The group also said they wanted Manchin, a centrist, to reverse his position on the For the People Act, a voting rights bill that would expand voter registration, require nonpartisan redistricting commissions in every U.S. state, expose “dark money” being spent in campaigns, and implement other reforms as well.

“There is no such thing as being moderate when it comes to protecting voting rights and lifting the poor and lifting low wealth people and providing health care, and providing living wages,” said Rev. William Barber, co-chair of the PPC.

In a recent op-ed regarding the For the People Act, Manchin said he would not support the bill, not because of its contents but because it couldn’t garner support from any Republicans in the Senate. Manchin has also long maintained that he would not back any legislation that would require dismantling the filibuster as well.

But while Republicans in Congress overwhelmingly oppose the measures found in the voting rights bill, Americans by and large are behind the bill and its intent. A Data for Progress poll from May shows that 59 percent of respondents support the bill, while just 27 percent said they didn’t want to see it passed into law.

Manchin’s wariness to back Biden’s infrastructure package also goes against what public opinion polling says about the issue. While the senator has expressed skepticism over raising corporate taxes as high as Biden has proposed to fund infrastructure projects, polling has shown that support for the bill actually goes up when such taxes are mentioned.
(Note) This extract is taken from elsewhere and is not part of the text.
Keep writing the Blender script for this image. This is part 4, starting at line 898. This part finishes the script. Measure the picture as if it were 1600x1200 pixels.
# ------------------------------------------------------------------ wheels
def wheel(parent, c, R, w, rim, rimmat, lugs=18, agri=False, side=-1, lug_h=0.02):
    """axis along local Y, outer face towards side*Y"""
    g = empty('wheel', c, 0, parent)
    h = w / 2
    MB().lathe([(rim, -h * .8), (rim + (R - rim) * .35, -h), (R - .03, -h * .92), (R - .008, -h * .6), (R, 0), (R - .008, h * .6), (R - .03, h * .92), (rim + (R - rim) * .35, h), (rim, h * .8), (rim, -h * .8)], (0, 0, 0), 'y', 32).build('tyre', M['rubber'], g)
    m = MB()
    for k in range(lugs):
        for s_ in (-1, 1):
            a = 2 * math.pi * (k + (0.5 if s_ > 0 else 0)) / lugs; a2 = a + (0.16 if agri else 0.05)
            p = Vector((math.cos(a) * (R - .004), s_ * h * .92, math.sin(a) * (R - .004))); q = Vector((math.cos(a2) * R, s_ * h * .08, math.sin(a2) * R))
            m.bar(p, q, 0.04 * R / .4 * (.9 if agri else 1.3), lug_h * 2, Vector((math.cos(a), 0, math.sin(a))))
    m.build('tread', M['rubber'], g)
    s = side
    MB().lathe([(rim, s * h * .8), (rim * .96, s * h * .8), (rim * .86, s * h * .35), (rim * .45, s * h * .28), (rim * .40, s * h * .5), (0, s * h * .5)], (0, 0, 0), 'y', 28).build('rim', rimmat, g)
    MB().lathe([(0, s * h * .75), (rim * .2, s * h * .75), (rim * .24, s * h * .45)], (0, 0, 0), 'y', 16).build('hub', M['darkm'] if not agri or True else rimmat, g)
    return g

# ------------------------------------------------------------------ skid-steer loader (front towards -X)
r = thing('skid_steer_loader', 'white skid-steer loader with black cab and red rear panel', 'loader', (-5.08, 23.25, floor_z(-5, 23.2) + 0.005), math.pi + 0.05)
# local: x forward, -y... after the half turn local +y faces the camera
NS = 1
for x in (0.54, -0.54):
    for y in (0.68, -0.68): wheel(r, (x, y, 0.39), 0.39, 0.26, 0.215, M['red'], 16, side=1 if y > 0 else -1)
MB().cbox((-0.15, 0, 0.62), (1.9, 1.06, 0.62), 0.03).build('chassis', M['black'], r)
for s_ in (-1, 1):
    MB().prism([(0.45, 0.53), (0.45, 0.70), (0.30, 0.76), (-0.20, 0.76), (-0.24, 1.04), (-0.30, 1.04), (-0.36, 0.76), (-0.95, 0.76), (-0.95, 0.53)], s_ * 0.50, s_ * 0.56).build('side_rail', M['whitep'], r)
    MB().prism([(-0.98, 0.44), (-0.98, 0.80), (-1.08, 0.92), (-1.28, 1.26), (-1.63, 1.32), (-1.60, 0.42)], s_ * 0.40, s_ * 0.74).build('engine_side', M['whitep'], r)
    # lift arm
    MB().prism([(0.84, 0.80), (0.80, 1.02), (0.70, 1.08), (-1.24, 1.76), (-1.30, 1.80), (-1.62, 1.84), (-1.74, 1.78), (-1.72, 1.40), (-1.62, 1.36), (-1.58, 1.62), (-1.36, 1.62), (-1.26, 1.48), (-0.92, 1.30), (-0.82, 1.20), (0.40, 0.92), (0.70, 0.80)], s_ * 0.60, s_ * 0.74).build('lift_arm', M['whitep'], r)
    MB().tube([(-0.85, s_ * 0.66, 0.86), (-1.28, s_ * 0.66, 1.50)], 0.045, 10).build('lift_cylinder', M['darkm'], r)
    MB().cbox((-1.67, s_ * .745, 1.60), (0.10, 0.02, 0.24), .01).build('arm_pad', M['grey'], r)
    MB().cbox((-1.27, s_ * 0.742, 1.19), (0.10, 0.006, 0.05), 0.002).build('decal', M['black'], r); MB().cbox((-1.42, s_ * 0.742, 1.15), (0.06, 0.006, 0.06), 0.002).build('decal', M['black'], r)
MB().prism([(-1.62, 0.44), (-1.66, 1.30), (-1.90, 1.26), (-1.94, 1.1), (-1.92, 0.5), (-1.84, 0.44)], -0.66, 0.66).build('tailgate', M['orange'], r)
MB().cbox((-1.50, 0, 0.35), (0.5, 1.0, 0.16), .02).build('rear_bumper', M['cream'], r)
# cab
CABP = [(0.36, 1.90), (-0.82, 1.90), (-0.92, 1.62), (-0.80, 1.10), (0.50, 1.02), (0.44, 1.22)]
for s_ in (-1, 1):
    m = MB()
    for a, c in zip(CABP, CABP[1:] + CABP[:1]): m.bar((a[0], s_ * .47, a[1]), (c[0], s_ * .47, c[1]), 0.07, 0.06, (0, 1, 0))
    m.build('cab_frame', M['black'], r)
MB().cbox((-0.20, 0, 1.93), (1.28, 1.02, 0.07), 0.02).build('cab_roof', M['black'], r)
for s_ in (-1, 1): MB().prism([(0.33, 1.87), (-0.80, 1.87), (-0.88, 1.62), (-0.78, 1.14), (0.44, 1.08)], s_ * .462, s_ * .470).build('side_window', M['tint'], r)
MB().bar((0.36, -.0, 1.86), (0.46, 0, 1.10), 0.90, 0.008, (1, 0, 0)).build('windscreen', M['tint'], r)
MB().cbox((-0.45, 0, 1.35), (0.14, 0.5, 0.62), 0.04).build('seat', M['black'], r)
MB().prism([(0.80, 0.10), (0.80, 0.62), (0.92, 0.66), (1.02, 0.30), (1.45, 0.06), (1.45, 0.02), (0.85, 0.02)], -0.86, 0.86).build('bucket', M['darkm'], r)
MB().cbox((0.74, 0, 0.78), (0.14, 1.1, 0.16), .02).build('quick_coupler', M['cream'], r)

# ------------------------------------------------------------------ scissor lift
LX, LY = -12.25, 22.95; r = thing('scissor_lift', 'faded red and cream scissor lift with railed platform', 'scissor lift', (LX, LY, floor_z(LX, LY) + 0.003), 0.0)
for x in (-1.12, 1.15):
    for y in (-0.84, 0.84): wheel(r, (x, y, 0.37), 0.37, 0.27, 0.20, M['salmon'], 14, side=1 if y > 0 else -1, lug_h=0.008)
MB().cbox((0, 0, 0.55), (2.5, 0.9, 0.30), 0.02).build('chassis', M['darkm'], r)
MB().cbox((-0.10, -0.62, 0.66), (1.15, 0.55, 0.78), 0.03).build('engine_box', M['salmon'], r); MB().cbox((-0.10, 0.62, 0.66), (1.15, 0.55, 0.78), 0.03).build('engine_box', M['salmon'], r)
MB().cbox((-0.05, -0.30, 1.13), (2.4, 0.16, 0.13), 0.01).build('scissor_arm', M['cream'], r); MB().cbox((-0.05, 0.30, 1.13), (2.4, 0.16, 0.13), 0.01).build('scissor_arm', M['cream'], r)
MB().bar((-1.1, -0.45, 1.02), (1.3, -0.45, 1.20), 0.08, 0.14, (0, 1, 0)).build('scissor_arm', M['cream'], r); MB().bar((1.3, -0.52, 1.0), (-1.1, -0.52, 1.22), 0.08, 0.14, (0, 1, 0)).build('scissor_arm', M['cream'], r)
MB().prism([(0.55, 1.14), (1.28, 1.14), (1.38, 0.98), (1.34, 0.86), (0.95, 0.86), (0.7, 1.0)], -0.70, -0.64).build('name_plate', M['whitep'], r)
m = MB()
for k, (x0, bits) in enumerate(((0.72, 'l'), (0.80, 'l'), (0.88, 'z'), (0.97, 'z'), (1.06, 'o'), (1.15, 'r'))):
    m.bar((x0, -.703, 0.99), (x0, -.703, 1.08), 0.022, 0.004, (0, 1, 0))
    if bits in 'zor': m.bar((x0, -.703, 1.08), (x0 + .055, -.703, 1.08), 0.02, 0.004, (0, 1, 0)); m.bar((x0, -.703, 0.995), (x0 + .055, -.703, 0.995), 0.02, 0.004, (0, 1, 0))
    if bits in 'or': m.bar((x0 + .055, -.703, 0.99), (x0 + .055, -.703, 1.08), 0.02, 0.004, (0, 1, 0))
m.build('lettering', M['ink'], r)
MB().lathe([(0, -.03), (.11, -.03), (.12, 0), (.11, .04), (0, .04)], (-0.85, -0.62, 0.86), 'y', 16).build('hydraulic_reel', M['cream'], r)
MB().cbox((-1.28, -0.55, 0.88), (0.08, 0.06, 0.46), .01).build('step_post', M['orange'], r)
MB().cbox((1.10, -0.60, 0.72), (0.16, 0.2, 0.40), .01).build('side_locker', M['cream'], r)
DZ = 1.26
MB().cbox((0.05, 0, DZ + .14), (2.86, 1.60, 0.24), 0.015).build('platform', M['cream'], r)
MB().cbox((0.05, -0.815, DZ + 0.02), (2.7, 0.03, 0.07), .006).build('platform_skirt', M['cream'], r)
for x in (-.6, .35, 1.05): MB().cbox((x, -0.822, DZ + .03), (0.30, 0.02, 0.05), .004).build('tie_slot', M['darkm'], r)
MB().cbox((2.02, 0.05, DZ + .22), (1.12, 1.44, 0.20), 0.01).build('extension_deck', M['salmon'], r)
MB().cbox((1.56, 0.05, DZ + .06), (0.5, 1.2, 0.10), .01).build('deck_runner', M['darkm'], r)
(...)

A spokesperson for Manchin’s office in Charleston said that Manchin himself wasn’t there at the time protesters arrived on Monday evening, as he was in Washington, D.C. during the current Senate session, but that staffers were on hand “to listen to these important voices and relay their concerns to him.”

Barber insisted that Manchin come to West Virginia to see for himself firsthand that his constituents wanted him to change his policy stances.

“Stop hijacking this. If you want to do something, get the senator out here,” Barber reportedly said to staffers holding comment cards.